**STORED DATA**

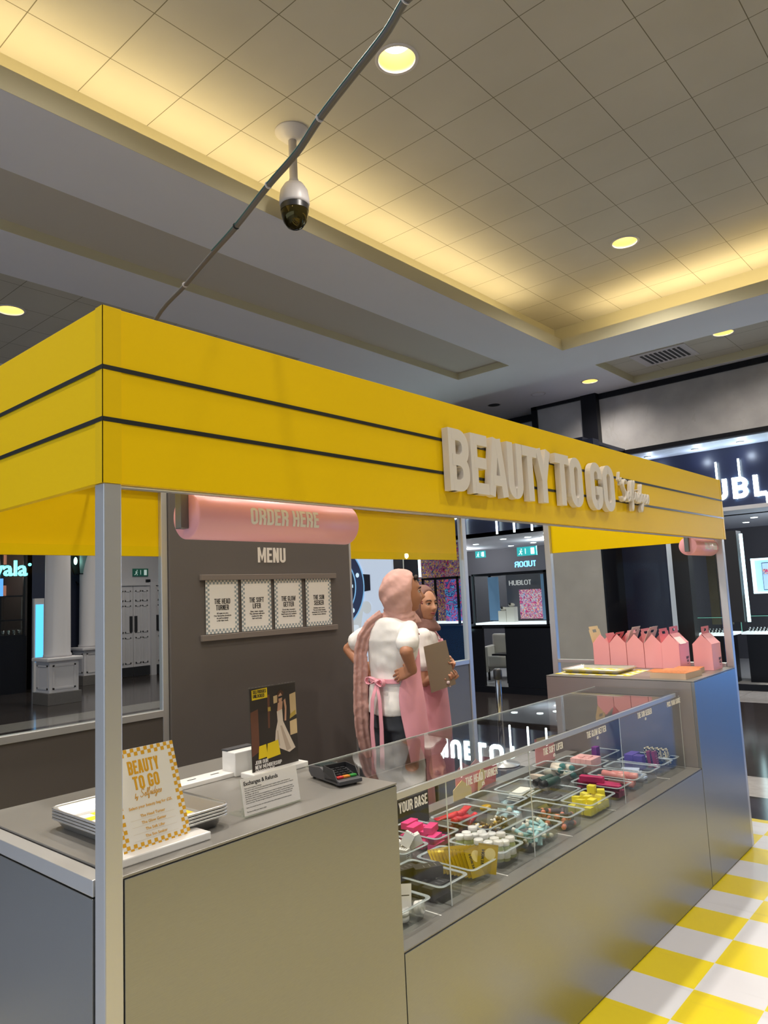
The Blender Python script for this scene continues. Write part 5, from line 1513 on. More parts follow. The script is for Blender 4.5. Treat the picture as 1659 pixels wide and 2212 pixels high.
ribbon(sc, [hc - hu * .115 + hf * .045, hc - hu * .135 + hf * .040 - hl * .05, Vector((2.43, 1.22, 1.50)), Vector((2.41, 1.32, 1.51)), Vector((2.40, 1.42, 1.50))], u, [.05, .07, .085, .09, .09], .012, .004)
remeshed(sc, 'headscarf', W1, .0055, 4, .010, .05, 4)
tl = B('scarf')
ribbon(tl, [Vector((2.41, 1.34, 1.53)), Vector((2.372, 1.40, 1.49)), Vector((2.348, 1.450, 1.42)), Vector((2.352, 1.482, 1.33)), Vector((2.362, 1.497, 1.22)), Vector((2.368, 1.512, 1.10)), Vector((2.378, 1.520, .98)), Vector((2.398, 1.528, .86)), Vector((2.425, 1.528, .765)), Vector((2.438, 1.530, .72))],
       [Vector((.66, -.75, 0))] * 10, [.10, .085, .075, .078, .085, .088, .090, .092, .080, .030], .012, .007, 16)
to = remeshed(tl, 'scarf_tail', W1, .005, 3, .008, .04, 5)
ud = B('brow').tube([hc + hf * .060 + hu * .088 - hl * .05, hc + hf * .070 + hu * .098, hc + hf * .060 + hu * .088 + hl * .05], .012, 8); ud.build('under_cap', W1)

# ---------------- woman 2 : facing the front, clipboard in hand
W2 = thing('person', (3.16, 1.70, .05), 'woman in pink apron and dark mauve headscarf holding a taupe clipboard, behind the other', 'person', 'kiosk staff')
f2 = normz((.62, -.78, 0)); l2 = normz((.78, .62, 0))
hc2 = Vector((3.120, 1.600, 1.575)); h2f = normz((-.18, -.98, -.02)); h2l = normz((.98, -.18, 0)); h2u = h2f.cross(h2l)
if h2u.z < 0: h2u = -h2u
ax2 = lambda z, o=0.0: Vector((3.150 + (1.4 - z) * .03, 1.650 + (1.4 - z) * .04, z)) + f2 * o
b2 = B('skin2')
b2.loft([ering(ax2(z, o), f2, l2, hw, hd, 24, 2.3) for z, hw, hd, o in [(.88, .145, .105, 0), (.95, .160, .115, 0), (1.05, .145, .10, 0), (1.14, .13, .09, 0), (1.24, .145, .098, 0), (1.33, .155, .098, 0), (1.38, .160, .082, 0), (1.42, .110, .065, 0), (1.45, .06, .052, 0)]])
limb(b2, [ax2(1.42), Vector((3.125, 1.625, 1.49)), hc2 - h2u * .04], [.050, .047, .05])
head_mesh(b2, hc2, h2f, h2l, h2u, 1.0)
sR = ax2(1.375) - l2 * .155; sL = ax2(1.375) + l2 * .155
eR = Vector((3.000, 1.540, 1.09)); wR = Vector((3.062, 1.390, 1.150)); eL = Vector((3.30, 1.62, 1.08)); wL = Vector((3.105, 1.415, 1.105))
limb(b2, [sR, (sR + eR) / 2, eR, wR], [.048, .042, .036, .025]); limb(b2, [sL, (sL + eL) / 2, eL, wL], [.048, .042, .036, .025])
hand(b2, wR, (.0, -.55, .85), (-.85, .4, .2), (-.3, .3, .9), curl=1.25, s=.95, thumb=.35, tcurl=.2)
hand(b2, wL, (-.35, -.62, .05), (-.3, .3, .8), (-.6, .2, .6), curl=.95, s=.95, thumb=.5)
for s_ in (-1, 1):
    hip = ax2(.92) + l2 * .08 * s_; kn = ax2(.52) + l2 * .09 * s_; an = ax2(.13) + l2 * .09 * s_
    limb(b2, [hip, kn, an], [.078, .056, .042]); b2.ball(an + f2 * .05 - u * .045, (.05, .05, .034), 14)
remeshed(b2, 'body', W2, .0042, 3)
face_parts(W2, hc2, h2f, h2l, h2u, 1.0, 'skin2')
t2s = B('shirt')
t2s.loft([ering(ax2(z, 0), f2, l2, hw, hd, 28, 2.3) for z, hw, hd in [(.93, .172, .125), (1.0, .165, .12), (1.12, .152, .11), (1.24, .165, .116), (1.33, .174, .115), (1.385, .172, .098), (1.425, .12, .078), (1.44, .085, .065)]])
for s_, el in ((sR, eR), (sL, eL)):
    d_ = el - s_; limb(t2s, [s_, s_ + d_ * .3, s_ + d_ * .6], [.060, .062, .064])
remeshed(t2s, 'tshirt', W2, .007, 3, .012, .1, 6)
j2 = B('plastic_black')
j2.loft([ering(ax2(z, 0), f2, l2, hw, hd, 24, 2.3) for z, hw, hd in ((.84, .158, .12), (.93, .165, .122), (1.0, .150, .108))])
for s_ in (-1, 1): limb(j2, [ax2(.88) + l2 * .08 * s_, ax2(.52) + l2 * .09 * s_, ax2(.14) + l2 * .09 * s_], [.092, .072, .06])
remeshed(j2, 'trousers', W2, .009, 3)
for s_ in (-1, 1):
    an = ax2(.05) + l2 * .09 * s_; mb = B('shop_black'); mb.loft([ering(Vector((an.x, an.y, .05 + z)) + f2 * .045, f2, l2, hw, hd, 20, 2.4) for z, hw, hd in ((0, .046, .13), (.03, .047, .13), (.055, .042, .115), (.085, .036, .07))]); mb.build('shoe', W2)
apron(W2, ax2, f2, l2, [(1.35, .135, .130, 50, 130), (1.28, .170, .142, 25, 155), (1.20, .180, .146, 0, 180), (1.13, .172, .135, -25, 205), (1.0, .188, .150, -25, 205), (.8, .196, .165, -20, 200), (.6, .205, .175, -15, 195), (.46, .208, .178, -12, 192)])
mb = B('apron')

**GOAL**
Copy the listing in full and without alteration, omitting every picture.

**WRITTEN REPLY**
The Blender Python script for this scene continues. Write part 5, from line 1513 on. More parts follow. The script is for Blender 4.5. Treat the picture as 1659 pixels wide and 2212 pixels high.
ribbon(sc, [hc - hu * .115 + hf * .045, hc - hu * .135 + hf * .040 - hl * .05, Vector((2.43, 1.22, 1.50)), Vector((2.41, 1.32, 1.51)), Vector((2.40, 1.42, 1.50))], u, [.05, .07, .085, .09, .09], .012, .004)
remeshed(sc, 'headscarf', W1, .0055, 4, .010, .05, 4)
tl = B('scarf')
ribbon(tl, [Vector((2.41, 1.34, 1.53)), Vector((2.372, 1.40, 1.49)), Vector((2.348, 1.450, 1.42)), Vector((2.352, 1.482, 1.33)), Vector((2.362, 1.497, 1.22)), Vector((2.368, 1.512, 1.10)), Vector((2.378, 1.520, .98)), Vector((2.398, 1.528, .86)), Vector((2.425, 1.528, .765)), Vector((2.438, 1.530, .72))],
       [Vector((.66, -.75, 0))] * 10, [.10, .085, .075, .078, .085, .088, .090, .092, .080, .030], .012, .007, 16)
to = remeshed(tl, 'scarf_tail', W1, .005, 3, .008, .04, 5)
ud = B('brow').tube([hc + hf * .060 + hu * .088 - hl * .05, hc + hf * .070 + hu * .098, hc + hf * .060 + hu * .088 + hl * .05], .012, 8); ud.build('under_cap', W1)

# ---------------- woman 2 : facing the front, clipboard in hand
W2 = thing('person', (3.16, 1.70, .05), 'woman in pink apron and dark mauve headscarf holding a taupe clipboard, behind the other', 'person', 'kiosk staff')
f2 = normz((.62, -.78, 0)); l2 = normz((.78, .62, 0))
hc2 = Vector((3.120, 1.600, 1.575)); h2f = normz((-.18, -.98, -.02)); h2l = normz((.98, -.18, 0)); h2u = h2f.cross(h2l)
if h2u.z < 0: h2u = -h2u
ax2 = lambda z, o=0.0: Vector((3.150 + (1.4 - z) * .03, 1.650 + (1.4 - z) * .04, z)) + f2 * o
b2 = B('skin2')
b2.loft([ering(ax2(z, o), f2, l2, hw, hd, 24, 2.3) for z, hw, hd, o in [(.88, .145, .105, 0), (.95, .160, .115, 0), (1.05, .145, .10, 0), (1.14, .13, .09, 0), (1.24, .145, .098, 0), (1.33, .155, .098, 0), (1.38, .160, .082, 0), (1.42, .110, .065, 0), (1.45, .06, .052, 0)]])
limb(b2, [ax2(1.42), Vector((3.125, 1.625, 1.49)), hc2 - h2u * .04], [.050, .047, .05])
head_mesh(b2, hc2, h2f, h2l, h2u, 1.0)
sR = ax2(1.375) - l2 * .155; sL = ax2(1.375) + l2 * .155
eR = Vector((3.000, 1.540, 1.09)); wR = Vector((3.062, 1.390, 1.150)); eL = Vector((3.30, 1.62, 1.08)); wL = Vector((3.105, 1.415, 1.105))
limb(b2, [sR, (sR + eR) / 2, eR, wR], [.048, .042, .036, .025]); limb(b2, [sL, (sL + eL) / 2, eL, wL], [.048, .042, .036, .025])
hand(b2, wR, (.0, -.55, .85), (-.85, .4, .2), (-.3, .3, .9), curl=1.25, s=.95, thumb=.35, tcurl=.2)
hand(b2, wL, (-.35, -.62, .05), (-.3, .3, .8), (-.6, .2, .6), curl=.95, s=.95, thumb=.5)
for s_ in (-1, 1):
    hip = ax2(.92) + l2 * .08 * s_; kn = ax2(.52) + l2 * .09 * s_; an = ax2(.13) + l2 * .09 * s_
    limb(b2, [hip, kn, an], [.078, .056, .042]); b2.ball(an + f2 * .05 - u * .045, (.05, .05, .034), 14)
remeshed(b2, 'body', W2, .0042, 3)
face_parts(W2, hc2, h2f, h2l, h2u, 1.0, 'skin2')
t2s = B('shirt')
t2s.loft([ering(ax2(z, 0), f2, l2, hw, hd, 28, 2.3) for z, hw, hd in [(.93, .172, .125), (1.0, .165, .12), (1.12, .152, .11), (1.24, .165, .116), (1.33, .174, .115), (1.385, .172, .098), (1.425, .12, .078), (1.44, .085, .065)]])
for s_, el in ((sR, eR), (sL, eL)):
    d_ = el - s_; limb(t2s, [s_, s_ + d_ * .3, s_ + d_ * .6], [.060, .062, .064])
remeshed(t2s, 'tshirt', W2, .007, 3, .012, .1, 6)
j2 = B('plastic_black')
j2.loft([ering(ax2(z, 0), f2, l2, hw, hd, 24, 2.3) for z, hw, hd in ((.84, .158, .12), (.93, .165, .122), (1.0, .150, .108))])
for s_ in (-1, 1): limb(j2, [ax2(.88) + l2 * .08 * s_, ax2(.52) + l2 * .09 * s_, ax2(.14) + l2 * .09 * s_], [.092, .072, .06])
remeshed(j2, 'trousers', W2, .009, 3)
for s_ in (-1, 1):
    an = ax2(.05) + l2 * .09 * s_; mb = B('shop_black'); mb.loft([ering(Vector((an.x, an.y, .05 + z)) + f2 * .045, f2, l2, hw, hd, 20, 2.4) for z, hw, hd in ((0, .046, .13), (.03, .047, .13), (.055, .042, .115), (.085, .036, .07))]); mb.build('shoe', W2)
apron(W2, ax2, f2, l2, [(1.35, .135, .130, 50, 130), (1.28, .170, .142, 25, 155), (1.20, .180, .146, 0, 180), (1.13, .172, .135, -25, 205), (1.0, .188, .150, -25, 205), (.8, .196, .165, -20, 200), (.6, .205, .175, -15, 195), (.46, .208, .178, -12, 192)])
mb = B('apron')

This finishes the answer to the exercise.